We want the temperature to be less than \(-5.1\), so
\[-1.5 - 0.8h < -5.1\]
Step 3: Solve carefully.
Subtract \(-1.5\) from both sides, or add \(1.5\) to both sides: \(-0.8h < -3.6\).
Now divide by \(-0.8\). Because this is a negative number, the inequality sign reverses: \(h > 4.5\).
Step 4: Interpret.
The freezer must cool for more than \(4.5\) hours to be below \(-5.1\) degrees.
The solution is
\(h > 4.5\)
This example shows the one move students most often forget: dividing by a negative reverses the inequality sign. That one detail changes the answer completely.
Weather reports, sports statistics, and digital sensors often use rational numbers rather than whole numbers. Inequalities help decide whether a measured value is above a safety level, below a speed limit, or within an acceptable range.

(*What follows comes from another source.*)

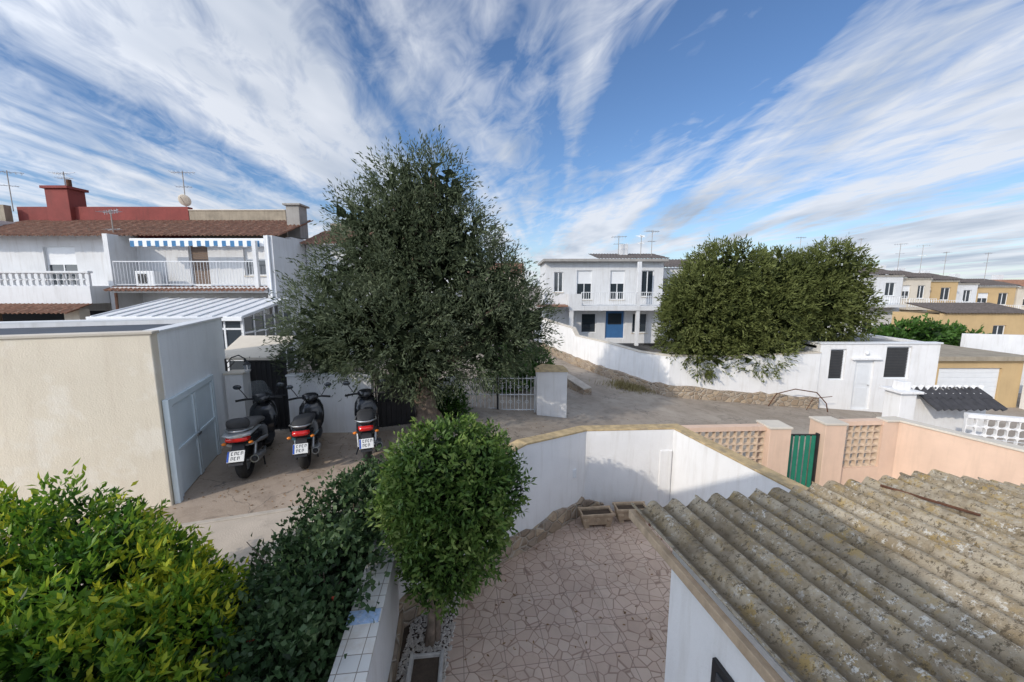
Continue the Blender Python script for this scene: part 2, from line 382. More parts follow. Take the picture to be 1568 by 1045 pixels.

Even though many answers in context become whole numbers, the algebra itself can produce fractional boundaries such as \(4.5\) or \(8.4\). Those boundary numbers are important because they show exactly where the solution set begins or ends.
A graph on a number line is one of the clearest ways to show all solutions. As [Figure 2] illustrates, the type of circle and the direction of shading tell you whether the endpoint is included and which values make the inequality true.
Use an open circle when the endpoint is not included, as in \(x > 3\) or \(x < 3\). Use a closed circle when the endpoint is included, as in \(x \ge 3\) or \(x \le 3\).
Shade to the right for greater-than inequalities because the numbers get larger as you move right. Shade to the left for less-than inequalities because the numbers get smaller as you move left.
For the salesperson problem, the graph has a closed circle at \(17\) and shading to the right because all whole numbers greater than or equal to \(17\) work. For the temperature problem, the graph would have an open circle at \(4.5\) and shading to the right because the solution is \(h > 4.5\), not \(h \ge 4.5\).
You can also test a point on the graph. If the inequality is \(x < 8.4\), then \(7\) should satisfy it and belong in the shaded part, while \(9\) should not. Substituting confirms this idea.
Solving the inequality is only part of the job. The final step is to explain what the answer means in the situation. The boundary between an exact algebraic answer and a practical answer becomes especially clear with the jump from \(16\) to \(17\) in a sales problem.
When interpreting a solution, as [Figure 3] shows, ask questions like these: Can the variable be a fraction? Must it be a whole number? Can it be negative? Is there a maximum or minimum that makes sense in real life?
For example, if \(x\) is the number of tickets sold, then \(x = 12.5\) does not make sense. If \(x\) is the number of miles run, then a decimal may make perfect sense. If \(x\) is time, then negative values usually do not make sense.
Return to the salesperson problem we saw earlier in [Figure 1]. Algebra gave \(x \ge \dfrac{50}{3}\), but the practical solution became \(x \ge 17\) because sales are counted in whole numbers. That adjustment is not a trick; it is part of understanding the situation correctly.
In the saving-money problem, \(d < 8.4\) means any number less than \(8.4\) works mathematically. But if \(d\) counts complete days, then the practical solution set is the whole numbers from \(0\) through \(8\).
One common mistake is choosing the wrong symbol from the words. "At least" means \(\ge\), not \(>\). "Less than" means \(<\), not \(\le\). Reading these phrases carefully matters.
Another mistake is forgetting to reverse the sign when dividing by a negative number. In the freezer example, dividing \(-0.8h < -3.6\) by \(-0.8\) changes the inequality to \(h > 4.5\), not \(h < 4.5\).
A third mistake is stopping too early. If the variable represents a count, like games, people, or sales, then you often need a whole-number answer. The graph patterns in [Figure 2] help with the inequality itself, but the context decides whether values like \(16.7\) are realistic.
"Algebra gives the boundary; context gives the meaning."
Checking your answer is always smart. Pick a value that should work and substitute it into the original inequality. Then pick a value just outside the solution set and verify that it fails.
Inequalities appear in many situations outside math class. A streaming service might charge a base monthly fee plus a cost for extra features, and you may want the total to stay under a budget. A scientist might compare measured temperatures to a safety threshold. An athlete might need training time above a certain minimum to reach a goal.
Here are a few quick examples:
Each of these follows the same structure: variable, rate, starting amount, comparison symbol, and target value. Once you recognize that structure, word problems become much easier to model and solve.
When you see a word problem leading to an inequality, follow this path: define the variable, write the expression for the quantity, choose the inequality symbol from the words, solve, graph, and interpret in context.
If the answer is a boundary like \(x > 4.5\), think carefully about what kinds of values the variable can take. If the variable counts objects, whole numbers may be required. If the variable measures time, distance, mass, or temperature, fractions and decimals may make sense.